Source excerpt:
====
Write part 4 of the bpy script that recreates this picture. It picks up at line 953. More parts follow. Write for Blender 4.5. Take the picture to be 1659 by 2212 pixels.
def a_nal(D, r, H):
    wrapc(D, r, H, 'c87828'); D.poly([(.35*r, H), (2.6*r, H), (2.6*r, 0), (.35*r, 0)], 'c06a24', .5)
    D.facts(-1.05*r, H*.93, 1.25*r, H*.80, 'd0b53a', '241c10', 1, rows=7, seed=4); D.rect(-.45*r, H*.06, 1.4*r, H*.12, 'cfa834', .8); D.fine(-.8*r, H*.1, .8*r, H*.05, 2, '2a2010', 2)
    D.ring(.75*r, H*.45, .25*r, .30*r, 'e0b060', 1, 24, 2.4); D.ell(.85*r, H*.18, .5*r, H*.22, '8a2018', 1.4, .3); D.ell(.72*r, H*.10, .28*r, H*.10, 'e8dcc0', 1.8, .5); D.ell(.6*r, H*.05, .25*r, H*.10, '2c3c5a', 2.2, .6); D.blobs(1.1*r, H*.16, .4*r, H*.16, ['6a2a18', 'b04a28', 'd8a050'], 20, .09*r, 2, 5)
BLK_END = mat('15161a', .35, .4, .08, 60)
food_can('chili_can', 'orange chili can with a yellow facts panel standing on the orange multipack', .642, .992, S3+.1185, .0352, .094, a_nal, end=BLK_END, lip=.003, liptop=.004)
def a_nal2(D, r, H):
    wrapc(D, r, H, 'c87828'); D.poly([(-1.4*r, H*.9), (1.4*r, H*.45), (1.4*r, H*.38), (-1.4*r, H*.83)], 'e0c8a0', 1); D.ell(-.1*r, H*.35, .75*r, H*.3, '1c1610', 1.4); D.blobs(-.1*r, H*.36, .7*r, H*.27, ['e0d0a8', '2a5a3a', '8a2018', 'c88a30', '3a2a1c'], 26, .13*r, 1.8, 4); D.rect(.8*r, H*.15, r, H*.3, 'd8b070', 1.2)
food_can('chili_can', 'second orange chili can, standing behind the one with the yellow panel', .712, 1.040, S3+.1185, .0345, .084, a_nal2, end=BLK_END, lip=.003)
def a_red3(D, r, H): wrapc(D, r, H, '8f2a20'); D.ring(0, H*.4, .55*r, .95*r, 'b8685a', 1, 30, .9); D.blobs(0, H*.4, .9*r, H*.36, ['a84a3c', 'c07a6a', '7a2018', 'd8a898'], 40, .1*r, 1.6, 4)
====
Copy all of the data exactly.

Finished task:
Write part 4 of the bpy script that recreates this picture. It picks up at line 953. More parts follow. Write for Blender 4.5. Take the picture to be 1659 by 2212 pixels.
def a_nal(D, r, H):
    wrapc(D, r, H, 'c87828'); D.poly([(.35*r, H), (2.6*r, H), (2.6*r, 0), (.35*r, 0)], 'c06a24', .5)
    D.facts(-1.05*r, H*.93, 1.25*r, H*.80, 'd0b53a', '241c10', 1, rows=7, seed=4); D.rect(-.45*r, H*.06, 1.4*r, H*.12, 'cfa834', .8); D.fine(-.8*r, H*.1, .8*r, H*.05, 2, '2a2010', 2)
    D.ring(.75*r, H*.45, .25*r, .30*r, 'e0b060', 1, 24, 2.4); D.ell(.85*r, H*.18, .5*r, H*.22, '8a2018', 1.4, .3); D.ell(.72*r, H*.10, .28*r, H*.10, 'e8dcc0', 1.8, .5); D.ell(.6*r, H*.05, .25*r, H*.10, '2c3c5a', 2.2, .6); D.blobs(1.1*r, H*.16, .4*r, H*.16, ['6a2a18', 'b04a28', 'd8a050'], 20, .09*r, 2, 5)
BLK_END = mat('15161a', .35, .4, .08, 60)
food_can('chili_can', 'orange chili can with a yellow facts panel standing on the orange multipack', .642, .992, S3+.1185, .0352, .094, a_nal, end=BLK_END, lip=.003, liptop=.004)
def a_nal2(D, r, H):
    wrapc(D, r, H, 'c87828'); D.poly([(-1.4*r, H*.9), (1.4*r, H*.45), (1.4*r, H*.38), (-1.4*r, H*.83)], 'e0c8a0', 1); D.ell(-.1*r, H*.35, .75*r, H*.3, '1c1610', 1.4); D.blobs(-.1*r, H*.36, .7*r, H*.27, ['e0d0a8', '2a5a3a', '8a2018', 'c88a30', '3a2a1c'], 26, .13*r, 1.8, 4); D.rect(.8*r, H*.15, r, H*.3, 'd8b070', 1.2)
food_can('chili_can', 'second orange chili can, standing behind the one with the yellow panel', .712, 1.040, S3+.1185, .0345, .084, a_nal2, end=BLK_END, lip=.003)
def a_red3(D, r, H): wrapc(D, r, H, '8f2a20'); D.ring(0, H*.4, .55*r, .95*r, 'b8685a', 1, 30, .9); D.blobs(0, H*.4, .9*r, H*.36, ['a84a3c', 'c07a6a', '7a2018', 'd8a898'], 40, .1*r, 1.6, 4)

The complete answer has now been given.